>>>>>

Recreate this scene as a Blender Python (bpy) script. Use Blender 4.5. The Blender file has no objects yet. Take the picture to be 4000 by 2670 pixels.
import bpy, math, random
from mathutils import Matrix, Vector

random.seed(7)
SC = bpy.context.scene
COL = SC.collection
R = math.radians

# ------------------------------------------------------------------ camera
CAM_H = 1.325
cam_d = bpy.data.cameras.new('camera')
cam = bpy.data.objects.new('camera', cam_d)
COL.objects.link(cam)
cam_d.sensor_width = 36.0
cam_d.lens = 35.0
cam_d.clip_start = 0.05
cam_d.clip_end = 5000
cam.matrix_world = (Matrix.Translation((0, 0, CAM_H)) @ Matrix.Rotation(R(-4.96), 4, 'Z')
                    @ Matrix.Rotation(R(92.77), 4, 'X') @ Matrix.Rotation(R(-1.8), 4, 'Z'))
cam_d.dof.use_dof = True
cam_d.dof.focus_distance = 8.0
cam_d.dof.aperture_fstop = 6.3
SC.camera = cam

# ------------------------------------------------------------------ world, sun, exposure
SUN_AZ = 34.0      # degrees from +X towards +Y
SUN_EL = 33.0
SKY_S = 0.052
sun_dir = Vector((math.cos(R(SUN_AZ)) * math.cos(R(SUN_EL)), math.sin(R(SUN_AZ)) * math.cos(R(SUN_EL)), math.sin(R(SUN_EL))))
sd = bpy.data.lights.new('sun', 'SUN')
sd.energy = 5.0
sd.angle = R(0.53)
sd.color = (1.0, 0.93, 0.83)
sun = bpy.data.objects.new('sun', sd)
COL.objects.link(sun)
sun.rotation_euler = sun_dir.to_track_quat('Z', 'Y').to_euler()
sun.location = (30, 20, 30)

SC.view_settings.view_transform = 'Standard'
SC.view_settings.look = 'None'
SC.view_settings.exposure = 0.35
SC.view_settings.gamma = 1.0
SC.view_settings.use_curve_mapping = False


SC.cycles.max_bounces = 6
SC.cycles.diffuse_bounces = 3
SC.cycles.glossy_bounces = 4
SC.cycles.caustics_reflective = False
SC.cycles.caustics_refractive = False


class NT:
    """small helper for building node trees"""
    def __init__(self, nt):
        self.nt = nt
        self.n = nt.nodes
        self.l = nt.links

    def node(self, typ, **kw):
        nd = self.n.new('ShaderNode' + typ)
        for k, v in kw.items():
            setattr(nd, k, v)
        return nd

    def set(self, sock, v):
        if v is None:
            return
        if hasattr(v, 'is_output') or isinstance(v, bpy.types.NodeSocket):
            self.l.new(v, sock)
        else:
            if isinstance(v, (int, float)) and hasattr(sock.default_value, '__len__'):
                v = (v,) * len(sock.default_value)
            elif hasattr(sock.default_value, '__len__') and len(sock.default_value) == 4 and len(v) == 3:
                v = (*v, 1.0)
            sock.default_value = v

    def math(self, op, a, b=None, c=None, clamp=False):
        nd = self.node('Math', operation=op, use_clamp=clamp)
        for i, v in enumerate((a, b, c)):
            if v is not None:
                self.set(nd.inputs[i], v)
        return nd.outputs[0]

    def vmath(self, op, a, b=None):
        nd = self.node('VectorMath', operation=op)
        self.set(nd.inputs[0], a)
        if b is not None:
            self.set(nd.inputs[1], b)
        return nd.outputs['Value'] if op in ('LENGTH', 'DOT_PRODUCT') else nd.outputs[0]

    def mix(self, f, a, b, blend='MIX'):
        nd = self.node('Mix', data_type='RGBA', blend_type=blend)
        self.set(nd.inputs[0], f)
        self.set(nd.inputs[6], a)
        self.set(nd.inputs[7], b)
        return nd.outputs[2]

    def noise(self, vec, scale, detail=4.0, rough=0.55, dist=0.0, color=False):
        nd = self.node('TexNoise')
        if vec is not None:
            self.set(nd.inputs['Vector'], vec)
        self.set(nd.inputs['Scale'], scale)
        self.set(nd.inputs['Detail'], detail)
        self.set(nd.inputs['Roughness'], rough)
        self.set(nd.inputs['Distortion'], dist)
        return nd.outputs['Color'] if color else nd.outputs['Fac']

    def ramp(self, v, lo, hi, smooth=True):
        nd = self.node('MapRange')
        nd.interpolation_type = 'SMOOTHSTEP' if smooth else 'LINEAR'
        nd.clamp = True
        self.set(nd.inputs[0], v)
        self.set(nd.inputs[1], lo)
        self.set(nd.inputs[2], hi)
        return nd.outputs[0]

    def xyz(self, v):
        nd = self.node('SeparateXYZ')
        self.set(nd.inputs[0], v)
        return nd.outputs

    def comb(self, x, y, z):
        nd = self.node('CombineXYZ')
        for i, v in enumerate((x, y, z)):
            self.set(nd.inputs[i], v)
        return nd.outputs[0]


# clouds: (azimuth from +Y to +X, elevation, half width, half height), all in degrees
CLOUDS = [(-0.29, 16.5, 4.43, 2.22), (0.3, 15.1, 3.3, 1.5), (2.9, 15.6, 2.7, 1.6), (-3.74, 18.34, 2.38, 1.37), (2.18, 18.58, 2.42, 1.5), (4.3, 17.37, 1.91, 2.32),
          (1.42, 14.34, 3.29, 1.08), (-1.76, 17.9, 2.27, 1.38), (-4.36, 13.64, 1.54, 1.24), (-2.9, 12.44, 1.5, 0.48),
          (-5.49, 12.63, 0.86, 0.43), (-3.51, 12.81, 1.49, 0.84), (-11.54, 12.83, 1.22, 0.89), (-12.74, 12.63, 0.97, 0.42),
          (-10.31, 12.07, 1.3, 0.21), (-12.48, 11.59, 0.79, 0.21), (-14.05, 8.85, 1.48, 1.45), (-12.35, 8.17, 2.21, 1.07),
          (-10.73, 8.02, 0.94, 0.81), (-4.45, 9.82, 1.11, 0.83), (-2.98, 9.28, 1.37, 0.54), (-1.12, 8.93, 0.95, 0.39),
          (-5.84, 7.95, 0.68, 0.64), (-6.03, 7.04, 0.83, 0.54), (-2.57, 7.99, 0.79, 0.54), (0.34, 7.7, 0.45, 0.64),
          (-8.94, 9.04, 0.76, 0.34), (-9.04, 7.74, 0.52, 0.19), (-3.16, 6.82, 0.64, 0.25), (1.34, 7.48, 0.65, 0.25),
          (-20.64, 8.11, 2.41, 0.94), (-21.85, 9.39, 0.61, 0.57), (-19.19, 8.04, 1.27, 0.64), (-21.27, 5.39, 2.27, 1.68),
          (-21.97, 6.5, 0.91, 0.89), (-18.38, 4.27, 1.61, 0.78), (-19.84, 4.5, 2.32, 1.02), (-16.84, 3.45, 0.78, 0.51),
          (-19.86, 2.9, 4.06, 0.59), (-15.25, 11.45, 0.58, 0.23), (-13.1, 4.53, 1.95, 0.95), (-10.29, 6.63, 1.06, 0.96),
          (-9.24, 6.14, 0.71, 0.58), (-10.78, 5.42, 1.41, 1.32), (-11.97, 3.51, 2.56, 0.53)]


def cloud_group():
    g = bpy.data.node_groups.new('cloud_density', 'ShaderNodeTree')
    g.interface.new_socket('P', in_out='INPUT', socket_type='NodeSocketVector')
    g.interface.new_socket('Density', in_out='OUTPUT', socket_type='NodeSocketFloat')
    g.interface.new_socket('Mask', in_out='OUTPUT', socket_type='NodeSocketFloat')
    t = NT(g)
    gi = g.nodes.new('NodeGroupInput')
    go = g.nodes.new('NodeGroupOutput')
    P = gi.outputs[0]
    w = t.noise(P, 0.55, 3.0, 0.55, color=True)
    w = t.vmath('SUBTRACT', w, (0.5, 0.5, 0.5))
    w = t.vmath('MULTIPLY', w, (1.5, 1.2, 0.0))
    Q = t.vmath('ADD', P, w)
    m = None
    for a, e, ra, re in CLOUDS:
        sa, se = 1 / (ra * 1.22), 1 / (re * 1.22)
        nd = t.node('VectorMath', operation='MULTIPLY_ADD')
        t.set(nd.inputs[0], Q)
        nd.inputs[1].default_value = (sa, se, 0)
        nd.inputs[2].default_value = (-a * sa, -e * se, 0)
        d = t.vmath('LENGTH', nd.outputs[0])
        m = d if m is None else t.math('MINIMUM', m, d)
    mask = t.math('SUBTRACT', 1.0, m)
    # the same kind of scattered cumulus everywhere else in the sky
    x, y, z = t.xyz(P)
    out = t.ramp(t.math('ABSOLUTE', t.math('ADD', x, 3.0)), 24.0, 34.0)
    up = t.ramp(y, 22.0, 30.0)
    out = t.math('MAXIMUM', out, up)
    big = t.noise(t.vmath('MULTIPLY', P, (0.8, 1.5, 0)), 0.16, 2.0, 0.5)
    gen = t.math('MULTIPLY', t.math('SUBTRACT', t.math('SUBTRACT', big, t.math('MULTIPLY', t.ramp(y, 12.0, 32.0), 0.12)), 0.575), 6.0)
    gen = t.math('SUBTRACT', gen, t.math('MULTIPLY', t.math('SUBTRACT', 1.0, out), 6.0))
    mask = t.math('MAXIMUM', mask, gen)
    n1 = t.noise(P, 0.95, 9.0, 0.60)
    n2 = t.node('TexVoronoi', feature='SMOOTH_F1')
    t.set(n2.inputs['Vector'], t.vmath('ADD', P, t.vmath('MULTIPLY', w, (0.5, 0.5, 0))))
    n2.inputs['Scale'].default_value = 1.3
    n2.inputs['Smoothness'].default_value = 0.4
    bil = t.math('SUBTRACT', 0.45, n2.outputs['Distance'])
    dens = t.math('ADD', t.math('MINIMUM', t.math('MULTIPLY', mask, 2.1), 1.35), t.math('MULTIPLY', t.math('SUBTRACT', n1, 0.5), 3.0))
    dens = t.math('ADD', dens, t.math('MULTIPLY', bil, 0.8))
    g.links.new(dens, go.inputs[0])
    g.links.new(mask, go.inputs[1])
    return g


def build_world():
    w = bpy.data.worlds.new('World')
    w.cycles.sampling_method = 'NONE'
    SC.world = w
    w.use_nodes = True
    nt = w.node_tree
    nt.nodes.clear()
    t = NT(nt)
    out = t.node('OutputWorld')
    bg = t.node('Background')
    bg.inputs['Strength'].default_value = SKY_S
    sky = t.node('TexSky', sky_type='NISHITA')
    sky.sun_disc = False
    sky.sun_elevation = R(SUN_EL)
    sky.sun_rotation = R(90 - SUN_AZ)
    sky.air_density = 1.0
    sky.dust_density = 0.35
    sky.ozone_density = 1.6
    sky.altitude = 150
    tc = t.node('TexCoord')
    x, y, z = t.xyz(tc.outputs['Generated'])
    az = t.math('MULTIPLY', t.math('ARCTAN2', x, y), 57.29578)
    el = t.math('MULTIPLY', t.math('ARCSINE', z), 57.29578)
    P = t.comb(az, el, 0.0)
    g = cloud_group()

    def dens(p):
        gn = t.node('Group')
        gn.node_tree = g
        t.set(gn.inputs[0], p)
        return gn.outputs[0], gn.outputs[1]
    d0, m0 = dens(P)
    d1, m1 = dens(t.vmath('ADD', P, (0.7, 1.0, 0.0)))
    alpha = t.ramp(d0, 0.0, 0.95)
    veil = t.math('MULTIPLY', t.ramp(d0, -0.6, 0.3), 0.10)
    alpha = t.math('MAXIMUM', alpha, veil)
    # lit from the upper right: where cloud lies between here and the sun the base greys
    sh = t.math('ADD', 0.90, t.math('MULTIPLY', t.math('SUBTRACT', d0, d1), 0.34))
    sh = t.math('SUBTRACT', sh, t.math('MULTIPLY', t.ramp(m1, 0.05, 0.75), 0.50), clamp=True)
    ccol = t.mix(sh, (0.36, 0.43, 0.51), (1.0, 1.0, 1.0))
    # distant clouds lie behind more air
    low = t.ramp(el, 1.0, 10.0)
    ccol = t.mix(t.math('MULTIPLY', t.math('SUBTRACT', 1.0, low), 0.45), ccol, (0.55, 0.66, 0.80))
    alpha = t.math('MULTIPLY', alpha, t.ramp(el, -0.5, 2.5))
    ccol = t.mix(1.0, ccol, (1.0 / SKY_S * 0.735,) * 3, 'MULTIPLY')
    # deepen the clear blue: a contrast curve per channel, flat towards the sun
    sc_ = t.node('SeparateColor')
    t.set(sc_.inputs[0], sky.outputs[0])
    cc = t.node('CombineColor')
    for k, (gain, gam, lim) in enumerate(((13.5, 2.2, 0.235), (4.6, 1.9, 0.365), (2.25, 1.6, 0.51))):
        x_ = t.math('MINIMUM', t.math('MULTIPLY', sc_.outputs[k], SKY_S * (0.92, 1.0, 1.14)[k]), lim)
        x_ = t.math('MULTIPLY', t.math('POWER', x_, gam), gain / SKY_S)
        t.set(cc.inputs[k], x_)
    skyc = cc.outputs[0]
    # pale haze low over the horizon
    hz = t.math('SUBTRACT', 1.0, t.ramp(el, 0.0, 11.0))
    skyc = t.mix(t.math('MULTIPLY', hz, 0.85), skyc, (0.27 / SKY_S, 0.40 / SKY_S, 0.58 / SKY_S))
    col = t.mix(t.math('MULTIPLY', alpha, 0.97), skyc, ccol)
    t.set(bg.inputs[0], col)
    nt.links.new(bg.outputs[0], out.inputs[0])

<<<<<

Requirement: Reprint the data above from the opening line to the line holding "R = math.radians", inclusive, and nothing else.

Completed task:
Recreate this scene as a Blender Python (bpy) script. Use Blender 4.5. The Blender file has no objects yet. Take the picture to be 4000 by 2670 pixels.
import bpy, math, random
from mathutils import Matrix, Vector

random.seed(7)
SC = bpy.context.scene
COL = SC.collection
R = math.radians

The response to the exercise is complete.